— Task statement —
Gather, from the data below, each line in which the word "picture" occurs.

— Records provided —
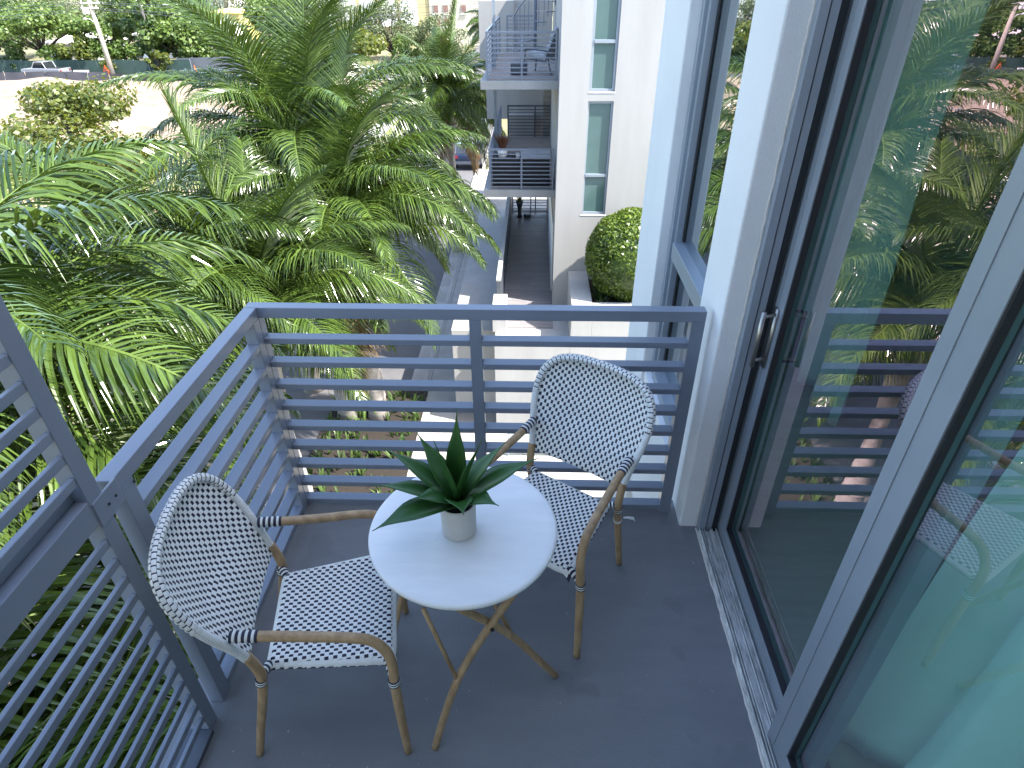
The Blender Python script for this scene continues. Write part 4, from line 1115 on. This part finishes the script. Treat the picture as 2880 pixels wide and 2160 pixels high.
for i in range(17): MB().box(-22.03 + i * 2.6, -21.98 + i * 2.6, -0.10, -0.05, 0, 1.15 if i < 7 else .8).build('stake', M['pole'], sf)
pu = thing('utility_pole', 'weathered wooden utility pole with crossarms and a street lamp', 'pole', (-52.9, 84.1, GZ))
MB().tube([(0, 0, 0), (0.05, 0, 4), (0.02, 0, 9.6)], [0.30, 0.25, 0.18], 12).build('pole', M['pole'], pu, smooth=True)
for z, x0, x1 in ((8.05, -1.0, 1.3), (7.55, -1.1, 1.0)): MB().box(x0, x1, -0.24, -0.12, z, z + 0.14).build('crossarm', M['white_paint'], pu)
for x, z in ((-0.85, 8.19), (0.35, 8.19), (1.15, 8.19), (-0.9, 7.69), (0.8, 7.69)): MB().lathe([(0, 0), (0.06, 0), (0.09, 0.08), (0.05, 0.12), (0.07, 0.2), (0, 0.24)], 10, (x, -0.18, z)).build('insulator', M['ceramic'], pu)
for x in (-0.75, -0.35): MB().lathe([(0, 0), (0.16, 0), (0.18, 0.08), (0.18, 0.5), (0.1, 0.58), (0, 0.58)], 12, (x, -0.32, 7.0)).build('transformer', M['white_paint'], pu)
MB().tube([(0, -0.1, 6.0), (-0.35, -0.2, 6.42), (-0.75, -0.25, 6.55)], 0.04, 8).build('lamp_arm', M['white_paint'], pu)
MB().tube([(-0.70, -0.25, 6.53), (-0.95, -0.27, 6.55), (-1.25, -0.3, 6.46)], [0.07, 0.13, 0.05], 8, flat=1.6).build('lamp_head', M['white_paint'], pu, smooth=True)
pu2 = thing('utility_pole', 'slim pale utility pole with a crossarm above the grey roofed house', 'pole', (-53.8, 105, GZ))
MB().tube([(0, 0, 0), (0, 0, 8)], [0.17, 0.10], 8).build('pole', M['white_paint'], pu2)
MB().box(-1.2, 1.1, -0.12, -0.02, 7.1, 7.24).build('crossarm', M['white_paint'], pu2)
MB().lathe([(0, 0), (0.2, 0), (0.2, 0.6), (0, 0.65)], 10, (0.9, -0.2, 5.0)).build('transformer', M['white_paint'], pu2)
wl = thing('power_line', 'thin power lines sagging from the wooden pole across the trees', 'cable', (-52.9, 84, -0.6))
for k, (dy, z) in enumerate(((0, 0.12), (-0.05, -0.02), (0, -0.45), (-.03, -0.62))):
    for (x0, x1, ya) in ((0, -46, 2), (0, 52, 4)):
        P = [(x0 + (x1 - x0) * t / 12, dy + ya * t / 12, z - 1.1 * math.sin(math.pi * t / 12) * (0.7 + .2 * k)) for t in range(13)]
        MB().tube(P, 0.022, 5).build('wire', M['dark_rail'], wl)
# orange diamond work sign on a folding stand
sg = thing('road_work_sign', 'orange diamond roadworks sign on a low stand at the foot of the pole', 'sign', (-53.5, 83.9, GZ))
sg.rotation_euler = (0, 0, R(-32))
b = MB(); b.prism([(0, 0.12), (0.72, 0.84), (0, 1.56), (-0.72, 0.84)], 'y', -0.012, 0.012); b.build('panel', M['orange'], sg)
for i, (z, w_) in enumerate(((1.08, 0.26), (0.86, 0.40), (0.64, 0.28))):
    MB().box(-w_, w_, -0.0155, -0.0125, z - 0.04, z + 0.04).build('dark_line', M['black'], sg)
for x, y in ((-0.6, -0.4), (0.6, -0.4), (-0.6, 0.4), (0.6, 0.4)): MB().tube([(0, 0.03, 0.25), (x, y, 0.0)], 0.025, 6).build('leg', M['dark_rail'], sg)
o = sg2 = thing('road_work_sign', 'orange roadworks sign seen edge on through the palm fronds at the side street', 'sign', (-42.0, 83.6, GZ)); sg2.rotation_euler = (0, 0, R(106))
MB().prism([(0, 0.12), (0.72, 0.84), (0, 1.56), (-0.72, 0.84)], 'y', -0.012, 0.012).build('panel', M['orange'], sg2)
MB().tube([(-0.5, 0.4, 0), (0, 0.03, 0.3), (0.5, 0.4, 0)], 0.025, 6).build('leg', M['dark_rail'], sg2)
br = thing('barrier', 'white plastic road barrier beside the pickup truck', 'barrier', (-56.9, 84.2, GZ))
MB().prism([(-0.3, 0), (0.3, 0), (0.28, 0.22), (0.12, 0.4), (0.09, 0.95), (-0.09, 0.95), (-0.12, 0.4), (-0.28, 0.22)], 'x', -0.95, 0.95).build('body', M['white_paint'], br, bevel=0.03)
for x in (-0.5, 0, 0.5): MB().box(x - 0.12, x + 0.12, -0.20, -0.05, 0.42, 0.52).build('slot', M['dark_rail'], br)
bc = thing('barricade', 'orange and white striped barricade on the street, glimpsed through the palm fronds', 'barrier', (-5.9, 19.6, GZ + 0.008))
for k, z in enumerate((0.55, 0.85)):
    for i in range(8): MB().box(-0.6 + i * 0.15, -0.452 + i * 0.15, -0.012, 0.012, z, z + 0.2).build('stripe', M['orange'] if (i + k) % 2 else M['white_paint'], bc)
for x in (-0.5, 0.5):
    MB().tube([(x, -0.3, 0), (x, -0.025, 1.1)], 0.02, 6).build('leg', M['white_paint'], bc); MB().tube([(x, 0.3, 0), (x, 0.03, 1.1)], 0.02, 6).build('leg', M['white_paint'], bc)
ss = thing('street_sign', 'grey back of a diamond road sign on a post beside the pale shrub', 'sign', (-50.3, 88.1, GZ))
MB().tube([(0, 0, 0), (0, 0, 2.3)], 0.03, 6).build('post', M['alu'], ss)
MB().prism([(0, 1.5), (0.4, 1.95), (0, 2.4), (-0.4, 1.95)], 'y', -0.06, -0.035).build('panel', M['alu'], ss)

# ------------------------------------------------------------------ vehicles
def wheel(par, x, y, r_, w_):
    o = MB().tube([(x, y - w_, r_), (x, y - w_ * .9, r_), (x, y + w_ * .9, r_), (x, y + w_, r_)], [r_ * .92, r_, r_, r_ * .92], 18).build('wheel', M['black'], par, smooth=False)
    MB().tube([(x, y - w_ * 1.04, r_), (x, y + w_ * 1.04, r_)], r_ * .58, 12).build('rim', M['silver'], o)
def car(name, label, loc, rz, paint, kind='suv', roof=None, group='vehicles parked along the streets'):
    t = thing(name, label, 'car' if kind != 'pickup' else 'pickup truck', loc, R(rz), group)
    Lc, wd = (4.6, 0.92) if kind != 'pickup' else (5.6, 0.98)
    hb = Lc / 2
    if kind == 'pickup': body = [(-hb, .45), (hb, .45), (hb, .95), (hb - .25, 1.06), (1.25, 1.12), (-0.75, 1.12), (-hb, 1.12)]
    else: body = [(-hb, .38), (hb, .38), (hb, .72), (hb - .2, .88), (1.0, 1.0), (-hb + .1, 1.02), (-hb, .8)]
    MB().prism(body, 'y', -wd, wd).build('body', M[paint], t, bevel=0.07)
    if kind == 'pickup': cab = [(1.25, 1.121), (0.65, 1.80), (-0.55, 1.82), (-0.80, 1.121)]
    else: cab = [(1.05, 1.001), (0.35, 1.52), (-1.5, 1.55), (-2.1, 1.021)]
    MB().prism(cab, 'y', -wd * .84, wd * .84).build('window', M['carglass'], t, bevel=0.05)
    zt = cab[1][1]
    MB().box(cab[2][0] - .05, cab[1][0] + .03, -wd * .83, wd * .83, zt - .03, zt + .05).build('roof', M[roof or paint], t, bevel=0.03)
    for (xa, za), (xb, zb) in ((cab[0], cab[1]), (cab[3], cab[2])):
        for s_ in (1, -1): MB().tube([(xa, s_ * wd * .85, za), (xb, s_ * wd * .84, zb)], 0.05, 6).build('pillar', M[paint], t)
    if kind == 'pickup':
        MB().box(-hb + .1, -0.85, -wd * .85, wd * .85, 1.122, 1.126).build('bed', M['black'], t)
    for x in (hb * .62, -hb * .60):
        for s_ in (1, -1): wheel(t, x, s_ * (wd - .10), .36, .12)
    for s_ in (1, -1):
        MB().box(hb - .03, hb + .015, s_ * wd * .72 - .16, s_ * wd * .72 + .16, .70, .84).build('headlight', M['white_paint'], t)
        MB().box(-hb - .015, -hb + .03, s_ * wd * .78 - .12, s_ * wd * .78 + .12, .78, .98).build('tail_light', M['carred'], t)
    MB().box(-hb - .06, -hb, -wd * .9, wd * .9, .42, .6).build('bumper', M['dark_rail'] if kind != 'pickup' else M['silver'], t, bevel=.02)
    return t
car('pickup_truck', 'silver pickup truck parked in front of the dark green fence', (-62.2, 85.4, GZ), 172, 'silver', 'pickup')
car('parked_car', 'black car with a sky blue gleam painted into its roof at the kerb beyond the lower balcony', (-4.4, 50.0, GZ), 90, 'carblack', roof='sky_sheen')
car('parked_car', 'dark red car at the kerb just beyond the black car', (-4.6, 58.0, GZ), 90, 'carred')
car('parked_car', 'dark blue car at the kerb nearer than the black car, half hidden by fronds', (-4.35, 43.6, GZ), 90, 'carblue', roof='sky_sheen')

# ------------------------------------------------------------------ far buildings
def house(label, loc, rz, w_, d_, hh, rh, wall, roof, wins_, over=0.5):
    t = thing('house', label, 'house', loc, R(rz))
    MB().box(-w_ / 2, w_ / 2, -d_ / 2, d_ / 2, 0, hh).build('wall', M[wall], t)
    a, c, k = w_ / 2 + over, d_ / 2 + over, max(0.0, (w_ - d_) / 2)
    b = MB(); z0 = hh + 0.002
    b.add([(-a, -c, z0), (a, -c, z0), (a, c, z0), (-a, c, z0), (-a, -c, z0 + .2), (a, -c, z0 + .2), (a, c, z0 + .2), (-a, c, z0 + .2), (-k - .2, 0, z0 + rh), (k + .2, 0, z0 + rh)],
          [(0, 3, 2, 1), (0, 1, 5, 4), (1, 2, 6, 5), (2, 3, 7, 6), (3, 0, 4, 7), (4, 5, 9, 8), (6, 7, 8, 9), (5, 6, 9), (7, 4, 8)])
    b.build('roof', M[roof], t)
    for (x, z, ww, wh) in wins_:
        o = MB().box(x - ww / 2 - .08, x + ww / 2 + .08, -d_ / 2 - .06, -d_ / 2 - .001, z - .08, z + wh + .08).build('window', M['white_paint'], t)
        MB().box(x - ww / 2, x + ww / 2, -d_ / 2 - .08, -d_ / 2 - .061, z, z + wh).build('pane', M['darkwin'], o)
    return t
house('white house with a grey hipped roof behind the palm fronds', (-53.2, 114, GZ), -8, 9.0, 8, 3.4, 1.7, 'white_paint', 'roof_grey', [(-2.6, 1.2, 1.2, 1.2), (0.5, 1.2, 1.2, 1.2), (3.0, 1.0, 1.0, 1.9)])
house('pale pinkish roofed white house partly hidden by the large round tree', (-58.2, 110, GZ), 12, 7.0, 7, 3.2, 1.6, 'white_paint', 'roof_white', [(1.2, 1.6, .6, .6), (-1.5, 1.2, 1.2, 1.1)])
house('bright yellow house behind the grey roofed white house', (-56.3, 131, GZ), -5, 6.5, 7, 4.9, 0.8, 'yellow', 'yellow', [(-1.0, 1.5, 1, 1.2)], 0.2)
house('small low white house showing through the flat-topped tree', (-66, 101, GZ), 5, 8, 6, 2.7, 1.2, 'white_paint', 'roof_white', [(-1.5, 1.0, 1.1, 1.1), (1.5, 1.0, 1.1, 1.1)])
house('distant white house with a green grey roof at the top beside the pole', (-72, 158, GZ), 0, 12, 9, 7.2, 2.0, 'white_paint', 'roof_grey', [(-3, 4, 1.2, 1.4), (0, 4, 1.2, 1.4), (3, 4, 1.2, 1.4)])
cb = thing('arcaded_building', 'cream building with round white arches and red shuttered windows at the top of the view', 'building', (-23, 125, GZ))
MB().box(-15, 4.5, 0, 12, 0, 16).build('wall', M['cream'], cb)
MB().box(4.501, 15.5, -0.25, 12, 0, 16).build('wall', M['cream_white'], cb)
for i in range(5):
    x = -13.4 + i * 3.55
    arc = [(x - 1.35, 3.0)] + [(x + 1.35 * math.cos(a), 6.0 + 1.35 * math.sin(a)) for a in np.linspace(math.pi, 0, 17)] + [(x + 1.35, 3.0)]
    MB().prism([(x - 1.62, 2.9)] + [(x + 1.62 * math.cos(a), 6.0 + 1.62 * math.sin(a)) for a in np.linspace(math.pi, 0, 17)] + [(x + 1.62, 2.9)], 'y', -0.30, -0.001).build('arch', M['cream_white'], cb)
    MB().prism(arc, 'y', -0.36, -0.301).build('arch_infill', M['white_paint'], cb)
    MB().lathe([(0, 0), (0.45, 0)], 4).mesh('unused', M['cream']) if False else None
for (x, z) in ((5.65, 5.05), (7.35, 5.05), (5.75, 3.1), (7.4, 3.1), (10.5, 5.05)):
    o = MB().box(x - .5, x + .5, -0.36, -0.251, z - .1, z + 1.2).build('window', M['cream_white'], cb)
    for s_ in (-1, 1): MB().box(x + s_ * .21 - .19, x + s_ * .21 + .19, -0.40, -0.361, z, z + 1.1).build('shutter', M['shutter'], o)
    MB().box(x - .62, x + .62, -0.48, -0.361, z - .28, z - .12).build('sill', M['white_paint'], o)
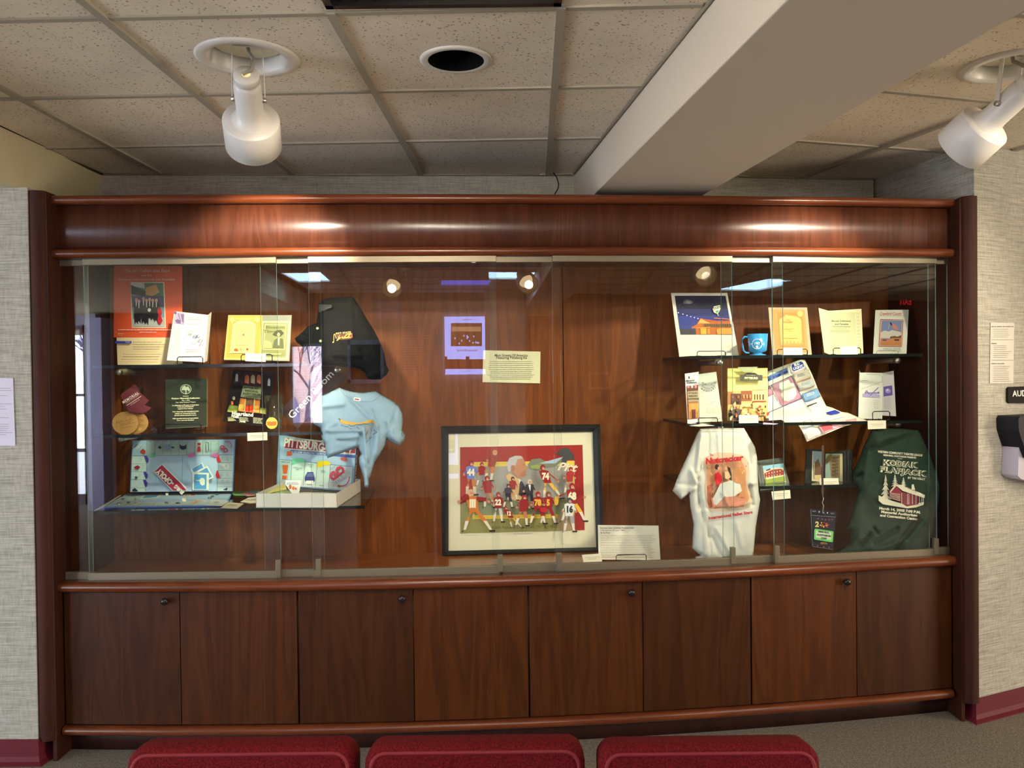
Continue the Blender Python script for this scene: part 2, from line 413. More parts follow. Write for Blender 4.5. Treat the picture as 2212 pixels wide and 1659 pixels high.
# ceiling: one slab with openings for the fittings
def face_up(mb, V, Fc, z, m, th=0): mb.add([(x, y, z) for x, y in V], Fc, m)
CLA = Vector((-.64, -.78, ZC)); CLB = Vector((.66, -.42, ZC)); CLC = Vector((2.15, .35, ZC))
TRO = []                                   # troffer openings in the ceiling (x0,y0,x1,y1)
holes = [circ(LAMPA, .118), circ(LAMPB, .118), circ(CAN, .083), circ(CLA, .118), circ(CLB, .118), circ(CLC, .118)]
tr0 = G(705, 12, ZC); tr1 = G(1212, 8, ZC)
TROF = [(tr0.x, tr0.y - .60, tr1.x, tr0.y), (-1.9, -1.75, -1.3, -.95), (.32, -1.5, 1.5, -.9), (3.8, -2.2, 4.4, -1.0), (-.24, -2.2, .3, -1.62)]
LITC = [Vector((-.26, 1.62, ZC)), Vector((-.02, .8, ZC)), Vector((2.3, 1.7, ZC))]
holes += [circ(v, .083) for v in LITC]
for x0, y0, x1, y1 in TROF: holes.append([(x0, y0), (x1, y0), (x1, y1), (x0, y1)])
ceil_poly = [(SOFX - .02, YB), (XR, YB), (XR, 4.9), (1.8, 4.9)] + [(v.x, v.y + .05) for v in backw[::-1]]
V, Fc = tris(ceil_poly, None, holes)
mb = MB(); face_up(mb, V, Fc, ZC, M_TILE); mb.keepn = True; struct(mb.build('ceiling'))
mb = MB(); mb.box((XL, YB, 2.75), (XR, 5, 2.78), M_DARK); struct(mb.build('ceiling_slab'))
# lower ceiling over the left bay with its fascia
mb = MB(); fx = [(-1.885, 3.83), (-1.93, 3.05), (-2.06, YB)]
mb.hexa([(XL, YB, ZC), (XL, 4, ZC), (XL, 4, 2.236), (XL, YB, 2.236), (-2.06, YB, ZC), (-1.873, 4, ZC), (-1.873, 4, 2.236), (-2.06, YB, 2.236)], M_SOFFIT)
struct(mb.build('ceiling_soffit'))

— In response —
The Blender Python script for this scene continues. Write part 4, from line 1115 on. This part finishes the script. Treat the picture as 2880 pixels wide and 2160 pixels high.
Continue the Blender Python script for this scene: part 2, from line 413. More parts follow. Write for Blender 4.5. Treat the picture as 2212 pixels wide and 1659 pixels high.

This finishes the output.